Someone claimed that OOP made it easier for programmers to develop large applications from components. I have been thinking about this claim for the last several weeks. There are two parts to this claim. One is that programmers began to develop large applications more easily from components at the time OOP became popular. Two is that OOP was the what allowed ease of development.
I am not certain either claim is true. I did find it hard to believe that OOP could be responsible for improving productivity. When I think of OOP what comes to my mind is virtual method specialization/dynamic dispatch.
Dynamic dispatch is a scary programming technique.† When you call a virtual method, you never know what might happen. This makes it difficult to reason about such code, and code that is hard to reason about is hard to maintain. Dynamic dispatch has its uses, but they are relatively limited. I feel that OOP style encourages this dangerous technique, and it ends up being abused. How could a programing technique that is so dangerous be responsible for improving programmer productivity?
I discussed this question with several of my friends to get their opinion. My conclusion from this discussion is that it is OOP’s encapsulation technique that improved productivity rather than its dynamic dispatch.
Back before structured programming, in languages such as BASIC and FORTRAN all state was global and people were GOTOing anywhere and everywhere. This spaghetti code was very difficult to reason about and thus very difficult to maintain.
When structural programming became popular, programmers working in C and Pascal used local variables in procedures to limit the scope of some state. Entry and exits from procedures clarified control flow. People were not forced into the structural style, in C you can still GOTO wherever you want, but programmers were encouraged to use this style.
With structural programming, global variables were still common in software. Then OOP became popular and languages such as C++ and Object Pascal were developed. The OOP style encouraged encapsulation of these global variables and this all but eliminated global variables. People were not forced into this style, you can still access your friend’s private members, but programmers were encouraged. Also, it is possible to use encapsulation in C; however, it is difficult because the could not easily enforce private access to members.

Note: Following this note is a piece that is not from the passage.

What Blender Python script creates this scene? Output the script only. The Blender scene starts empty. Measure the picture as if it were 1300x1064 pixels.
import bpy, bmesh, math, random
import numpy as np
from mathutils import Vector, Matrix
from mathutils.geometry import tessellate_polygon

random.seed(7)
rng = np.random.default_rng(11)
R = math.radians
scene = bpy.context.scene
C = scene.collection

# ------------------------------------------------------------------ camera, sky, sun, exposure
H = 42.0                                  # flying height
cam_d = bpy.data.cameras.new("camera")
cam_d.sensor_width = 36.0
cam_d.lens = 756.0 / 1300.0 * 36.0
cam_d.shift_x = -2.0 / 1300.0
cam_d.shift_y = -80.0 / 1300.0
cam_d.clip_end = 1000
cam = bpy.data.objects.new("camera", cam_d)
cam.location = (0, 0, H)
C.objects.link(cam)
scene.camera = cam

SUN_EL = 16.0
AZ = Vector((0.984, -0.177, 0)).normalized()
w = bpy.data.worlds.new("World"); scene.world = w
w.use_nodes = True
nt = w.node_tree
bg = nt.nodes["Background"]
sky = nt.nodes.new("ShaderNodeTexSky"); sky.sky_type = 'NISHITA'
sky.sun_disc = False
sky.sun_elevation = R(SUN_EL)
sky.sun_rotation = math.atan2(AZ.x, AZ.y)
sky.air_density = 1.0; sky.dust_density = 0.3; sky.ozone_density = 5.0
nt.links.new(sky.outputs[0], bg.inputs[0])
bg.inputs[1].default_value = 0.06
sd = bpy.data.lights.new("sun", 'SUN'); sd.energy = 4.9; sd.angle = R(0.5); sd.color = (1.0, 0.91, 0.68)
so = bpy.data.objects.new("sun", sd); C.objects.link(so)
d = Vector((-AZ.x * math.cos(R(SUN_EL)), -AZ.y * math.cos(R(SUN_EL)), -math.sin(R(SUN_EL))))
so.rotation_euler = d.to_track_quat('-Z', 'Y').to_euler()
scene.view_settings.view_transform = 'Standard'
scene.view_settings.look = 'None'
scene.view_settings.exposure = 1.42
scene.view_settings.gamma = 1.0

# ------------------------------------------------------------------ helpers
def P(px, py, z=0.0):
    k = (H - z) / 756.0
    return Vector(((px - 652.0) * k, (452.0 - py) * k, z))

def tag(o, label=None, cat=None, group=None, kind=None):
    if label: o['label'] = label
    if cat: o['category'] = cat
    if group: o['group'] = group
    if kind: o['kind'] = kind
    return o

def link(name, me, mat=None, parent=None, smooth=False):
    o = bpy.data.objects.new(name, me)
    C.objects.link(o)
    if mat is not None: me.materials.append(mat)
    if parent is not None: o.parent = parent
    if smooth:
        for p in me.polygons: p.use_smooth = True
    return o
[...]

If you allow me to speculate, I think the next programming revolution will be stateless/pure/immutable programming. In OOP, objects can hold pointers to data that someone else can change out from under you. This makes code difficult to reason about, and hence difficult to maintain. Anyone who has worked with immutable data can probably appreciate how much easier such code is to work with and maintain. By stateless/immutable programming I mean having interfaces that appear stateless, so “pure” is the best word to describe what I mean.
I don’t think typical programmers will be working in a strictly pure language such as Haskell. They will probably be working in some language that simply encourages this style of programming. However, I will stick to programming in Haskell for the time being.
(†) I should tread lightly because Haskell’s typeclass system provides dynamic dispatch. For various reasons, I find this technique is less problematic in Haskell because of how it is typically used. Firstly, most class methods are invoked when the instance is known at compile time. In such cases, there is no dynamic dispatch. Secondly, there are usually informal laws that class instances are required to satisfy. This makes it easier to reason about those truly polymorphic class method invocations. Though, the Haskell community could stand to do better in way of documenting these informal laws.